++++ SOURCE DATA ++++

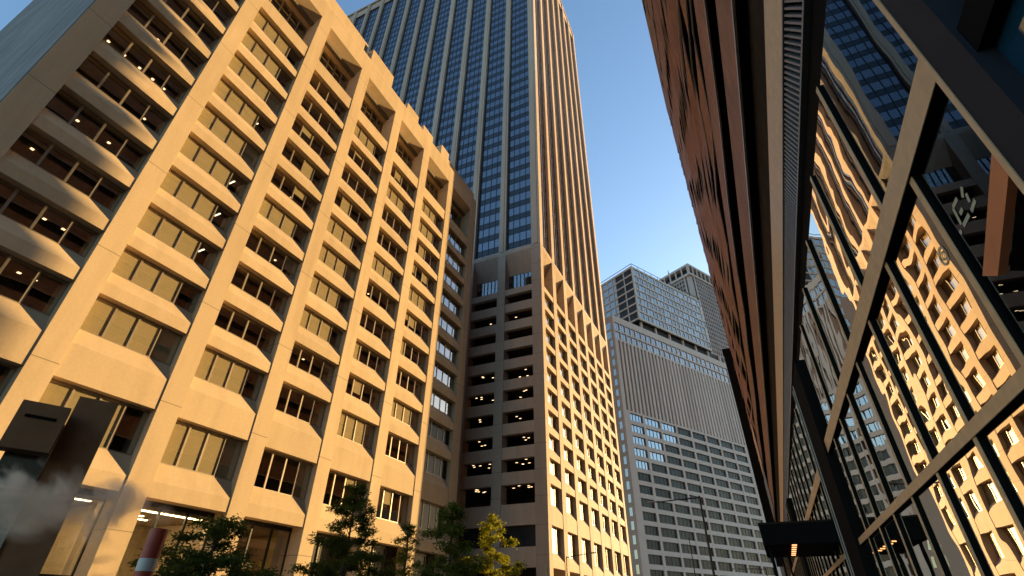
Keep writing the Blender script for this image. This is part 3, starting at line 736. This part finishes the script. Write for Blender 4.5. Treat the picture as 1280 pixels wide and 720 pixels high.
# dark pylon
M['pylon'] = plain('bronze_panel', (.27,.14,.072,1), .6, .0, spec=.1, var=.2, scl=1.5)
M['pylon_g'] = plain('polished_bronze', (.14,.10,.065,1), .16, .7, var=.2, scl=1.0)
M['gold'] = plain('golden_highlight', (.75,.50,.18,1), .25, .9)
pyc = Vector((-12.9, 5.75, 0)); pd = pyc.normalized(); pu = Vector((-pd.y, pd.x, 0))      # pu points left as seen from the camera
if pu.y > 0: pu = -pu
def PF(p):     # x left, y away from the camera, z up
    q = pyc + pu*p[0] + pd*p[1]; return (q.x, q.y, p[2])
PY = thing('dark_pylon', 'dark bronze pylon with a slotted sign box, in front of the tan block', 'pylon', PF((0, 0, G)))
b = MB(PF); b.box((-.38, 0, G), (.34, .35, 4.0)); b.build('main_slab', M['pylon'], PY)
b = MB(PF); b.box((.345, -.05, G), (1.02, .30, 3.35)); b.build('side_slab', M['pylon_g'], PY)
b = MB(PF); b.box((.36, -.50, 2.66), (1.14, -.056, 3.58)); bx_ = b.build('sign_box', M['pylon'], PY)
b = MB(PF); b.box((.50, -.515, 3.26), (1.0, -.501, 3.32)); b.build('slot', M['steel_black'], bx_)
b = MB(PF)
for k in range(3): b.tube([(.40+k*.22, -.10, 2.06), (.51+k*.22, -.17, 2.0), (.62+k*.22, -.10, 2.06)], .045, 10)
b.build('highlight_band', M['gold'], PY, smooth=True)  # gold colour stands in for a wavy highlight on the pylon
b = MB(PF); b.box((.36, -.062, .2), (1.0, -.052, 1.95)); b.build('glass_panel', M['glass_blue'], PY)

# ================================================================== trees
def leafmat(name, c, tr):
    t = NT(name)
    n = t.noise(1.6, 3); n2 = t.noise(25, 2)
    col = t.mixc(.5, t.ramp(n, [(.3, scale(c, .42)), (.72, scale(c, 1.5))]), t.ramp(n2, [(.3, scale(c, .7)), (.7, scale(c, 1.3))]))
    d = t.new('ShaderNodeBsdfDiffuse'); tl = t.new('ShaderNodeBsdfTranslucent'); t.ln(col, d.inputs[0])
    t.ln(t.mixc(1.0, col, tr, 'MULTIPLY'), tl.inputs[0])
    mx = t.new('ShaderNodeMixShader'); mx.inputs[0].default_value = .45; t.ln(d.outputs[0], mx.inputs[1]); t.ln(tl.outputs[0], mx.inputs[2])
    t.ln(mx.outputs[0], t.out.inputs['Surface']); return t.m
M['leaf_dark'] = leafmat('dark_leaves', (.075,.10,.03,1), (1.2,1.3,.6,1))
M['leaf_mid'] = leafmat('green_leaves', (.10,.14,.035,1), (1.3,1.4,.6,1))
M['leaf_lit'] = leafmat('yellow_green_leaves', (.24,.25,.04,1), (1.4,1.3,.5,1))
M['bark'] = plain('bark', (.06,.045,.033,1), .9, var=.3, scl=12, bump=.5)
def tree(label, x, y, ztop, rad, mat, seed, tiers=9, leaf=.16, nl=60, zlow=None, lean=0, density=1.0, name='street_tree'):
    r = random.Random(seed)
    T = thing(name, label, 'tree', (x, y, G), 'street trees in front of the buildings')
    H = ztop - G
    z0 = G + H*.28 if zlow is None else zlow
    tr = MB(); lf = MB()
    path = [(x, y, G)]; px_, py_ = x, y
    for k in range(1, 9):
        px_ += r.uniform(-.07, .07) + lean*.1; py_ += r.uniform(-.07, .07); path.append((px_, py_, G+H*.97*k/8))
    tr.tube(path, [.15*(1-k/9.5)+.012 for k in range(9)], 8)
    def onpath(z):
        f = max(0, min(7.999, (z-G)/(H*.97)*8)); k = int(f); f -= k
        return Vector(path[k]).lerp(Vector(path[k+1]), f)
    def leaf_at(p, s):
        a = Vector((r.gauss(0,1), r.gauss(0,1), r.gauss(0,.5))).normalized(); n = Vector((r.gauss(0,.6), r.gauss(0,.6), 1)).normalized()
        b_ = a.cross(n)
        if b_.length < .05: return
        b_.normalize(); l = s*r.uniform(.7, 1.3); wd = l*.42
        lf.poly([p, p+a*l*.5+b_*wd*.5, p+a*l, p+a*l*.5-b_*wd*.5])
    nb = int(tiers*3.2)
    for i in range(nb):
        f = (i+r.random())/nb; z = z0 + (ztop-z0)*f*.96
        base = onpath(z)
        env = rad*((1-f)**.75)*(.55+.55*abs(math.sin(f*math.pi*tiers*.36+seed)))*r.uniform(.65, 1.15) + .25
        ang = i*2.399+r.uniform(-.4, .4)
        dirv = Vector((math.cos(ang), math.sin(ang), r.uniform(.05, .45)))
        tip = base + dirv*env
        mid = base.lerp(tip, .5) + Vector((0, 0, r.uniform(.0, .15)*env))
        tr.tube([base, mid, tip], [.035*(1-f)+.012, .018, .006], 5)
        nsub = max(3, int(env*3.2))
        for s_ in range(nsub):
            q = r.uniform(.25, 1.05); c_ = base.lerp(mid, q*2) if q < .5 else mid.lerp(tip, (q-.5)*2)
            sub = c_ + Vector((r.gauss(0,.5), r.gauss(0,.5), r.gauss(.05,.22)))*min(env, 1.4)*.5
            tr.tube([c_, sub], [.009, .004], 4, cap=False)
            for _ in range(int(nl*density*r.uniform(.5, 1.2)*1.35)):
                p = c_.lerp(sub, r.uniform(.1, 1.15)) + Vector((r.gauss(0,.15), r.gauss(0,.15), r.gauss(-.02,.10)))
                leaf_at(p, leaf)
    for _ in range(int(nl*1.2)):
        p = onpath(ztop - r.random()*H*.09) + Vector((r.gauss(0,.14), r.gauss(0,.14), r.gauss(.05,.12))); leaf_at(p, leaf)
    tr.build('trunk', M['bark'], T); lf.build('crown', mat, T, fix=False)
    return T
tree('low spreading dark tree beside the striped steam chimney', -22, 16.6, 3.6, 3.7, M['leaf_dark'], 3, tiers=7, leaf=.17, nl=90, zlow=.3)
tree('tall layered dark tree in front of the middle of the tan block', -24, 27.3, 7.5, 3.4, M['leaf_dark'], 12, tiers=11, leaf=.19, nl=85, zlow=1.0)
tree('thin sparse tree between the tall layered tree and the dark green one', -23, 31.9, 5.6, 1.6, M['leaf_mid'], 5, tiers=7, leaf=.17, nl=50, zlow=1.0)
tree('dark green pointed tree left of the yellow green one', -16, 26.6, 5.6, 2.1, M['leaf_mid'], 8, tiers=9, leaf=.16, nl=105, zlow=.3)
tree('sunlit yellow green tree at the foot of the tower podium', -22, 43.2, 7.9, 3.0, M['leaf_lit'], 21, tiers=9, leaf=.22, nl=70, zlow=1.0)

# steam drifting from the stack
t = NT('steam'); tc = t.new('ShaderNodeTexCoord')
n = t.new('ShaderNodeTexNoise'); n.inputs['Scale'].default_value = 1.3; n.inputs['Detail'].default_value = 4; n.inputs['Roughness'].default_value = .6; n.inputs['Distortion'].default_value = .6
t.ln(tc.outputs['Object'], n.inputs['Vector'])
mp = t.new('ShaderNodeMapping'); mp.inputs['Scale'].default_value = (1/2.6, 1/.7, 1/.75); t.ln(tc.outputs['Object'], mp.inputs[0])
ln_ = t.new('ShaderNodeVectorMath', operation='LENGTH'); t.ln(mp.outputs[0], ln_.inputs[0])
fall = t.math('MAXIMUM', t.math('SUBTRACT', 1.0, ln_.outputs['Value']), 0.0)
den = t.math('MULTIPLY', t.math('MAXIMUM', t.math('SUBTRACT', n.outputs['Fac'], t.math('SUBTRACT', .58, t.math('MULTIPLY', fall, .22))), 0), 21.0)
den = t.math('MULTIPLY', den, t.math('MINIMUM', t.math('MULTIPLY', fall, 4.0), 1.0))
pv = t.new('ShaderNodeVolumePrincipled'); pv.inputs['Color'].default_value = (.97,.82,.66,1); pv.inputs['Anisotropy'].default_value = .3; t.ln(den, pv.inputs['Density'])
t.ln(pv.outputs[0], t.out.inputs['Volume']); M['steam'] = t.m
sc_ = ray_px(70, 624); sc_ = sc_*(12.4/sc_.length)
bm = bmesh.new(); bmesh.ops.create_icosphere(bm, subdivisions=3, radius=1)
for v in bm.verts: v.co = Vector((v.co.x*2.6, v.co.y*.7, v.co.z*.75))
me = bpy.data.meshes.new('steam'); bm.to_mesh(me); bm.free(); me.materials.append(M['steam'])
o = bpy.data.objects.new('steam', me); COL.objects.link(o); o.location = sc_
o.rotation_euler = (0, 0, math.atan2(SY-sc_.y, SX-sc_.x+3.2))
tag(o, 'thin brownish steam cloud drifting across the dark pylon from the chimney', 'steam', kind='stuff')
scene.cycles.volume_step_rate = 2.0; scene.cycles.volume_max_steps = 64
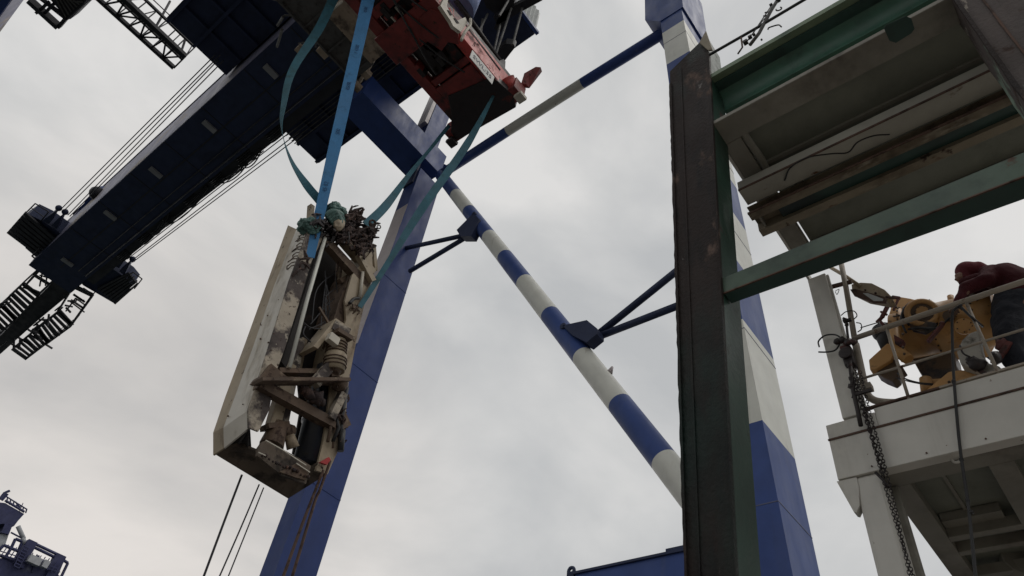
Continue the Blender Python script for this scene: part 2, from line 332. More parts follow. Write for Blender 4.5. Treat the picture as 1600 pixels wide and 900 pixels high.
for z_ in (-1.5, 2.6, 6.8, 11.0, 15.2, 19.4, 23.6, 27.0):
    t_ = (z_ - secR[0][0]) / (secR[1][0] - secR[0][0]); q_ = [secR[0][1][i] + (secR[1][1][i] - secR[0][1][i]) * t_ for i in range(3)]
    MB('seam').box((XL - .006, q_[1] - .006, z_), (q_[2] + .004, q_[1] + .95, z_ + .02)).build('weld_seam', crane)
for z_ in (1.0, 6.2, 11.4, 16.6, 21.8):
    t_ = (z_ - zb2) / (zt2 - zb2); q_ = [a_ + (b_ - a_) * t_ for a_, b_ in zip([yLb2, yCb2, xRb2], [yLt2, yCt2, xRt2])]
    MB('blueleg_shade').box((XL - .012, q_[1] - .012, z_), (q_[2] + .004, q_[1] + .85, z_ + .05)).build('weld_seam', crane)
# boom girder
ZG = 33.0
gx0, gx1 = 2.02, 5.3
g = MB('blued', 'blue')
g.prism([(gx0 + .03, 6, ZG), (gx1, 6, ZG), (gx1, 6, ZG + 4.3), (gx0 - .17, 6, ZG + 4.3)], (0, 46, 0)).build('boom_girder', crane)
MB('lav').prism([(gx0 + .01, 13, ZG + .12), (gx0 + .018, 13, ZG + .12), (gx0 - .172, 13, ZG + 4.2), (gx0 - .186, 13, ZG + 4.2)], (0, 36, 0)).build('side_web', crane)  # girder side in pale lavender grey with tan patches
MB('blued').box((gx0 - .24, 6, ZG + 4.3), (gx1 + .3, 50, ZG + 4.6)).build('top_flange', crane)
MB('black').box((3.52, 8, ZG - .03), (3.60, 50, ZG)).build('seam_strip', crane)
for i in range(9):
    yy = 13.5 + i * 4.0; MB('black').box((gx0 + .06, yy, ZG - .022), (3.5, yy + .05, ZG - .001)).box((3.62, yy, ZG - .022), (gx1 - .02, yy + .05, ZG - .001)).box((gx0 + .06, yy + .051, ZG - .022), (gx1 - .02, yy + .06, ZG - .001)).build('joint_strip', crane)
MB('black').tube([(4.5, 9, ZG - .08), (4.5, 49, ZG - .08)], .035, 6).build('conduit', crane)
MB('black').tube([(5.05, 9, ZG - .07), (5.05, 49, ZG - .07)], .05, 6).build('conduit', crane)
# festoon tray on the far flank and hanging cable loops
MB('black').box((gx1 + .02, 8, ZG + .4), (gx1 + .65, 50, ZG + .55)).build('festoon_tray', crane)
for k in range(7):
    y0 = 27 + k * 2.9
    cb = MB('hose')
    for j in range(5):
        pz = ZG + .4; dx = gx1 + .15 + j * .12
        cb.tube(sag((dx, y0, pz), (dx, y0 + 1.3, pz), .12 + .22 * ((k * 7 + j * 3) % 5) / 5, 6), .035, 5)
    cb.build('cable_loop', crane)
for (pa, pb, s) in (((405, 232), (372, 258), 8), ((385, 250), (335, 283), 10), ((322, 290), (255, 350), 12), ((260, 330), (235, 365), 6)):
    cb = MB('hose'); A = U(*pa, 'z', ZG + .3); B = U(*pb, 'z', ZG + .3)
    for j in range(3): cb.tube(sag(A + V((j * .08, 0, 0)), B + V((j * .08, 0, 0)), .25 + .10 * j, 8, (.6, 0, -.8)), .04, 5)
    cb.build('cable_loop', crane)
for px, py in ((423, 112), (327, 198), (243, 270), (172, 337), (105, 410)):
    c = U(px, py, 'z', ZG - .08)
    f = MB('lamp', 'glass').box((c.x - .42, c.y - .17, ZG - .12), (c.x + .42, c.y + .17, ZG - .002)).build('walkway_lamp', crane)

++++

> [PROBLEM TO SOLVE] From the entries above, copy every line containing the word "Write".

> [CORRECT OUTPUT]
Keep writing the Blender script for this image. This is part 3, starting at line 736. This part finishes the script. Write for Blender 4.5. Treat the picture as 1280 pixels wide and 720 pixels high.
Continue the Blender Python script for this scene: part 2, from line 332. More parts follow. Write for Blender 4.5. Treat the picture as 1600 pixels wide and 900 pixels high.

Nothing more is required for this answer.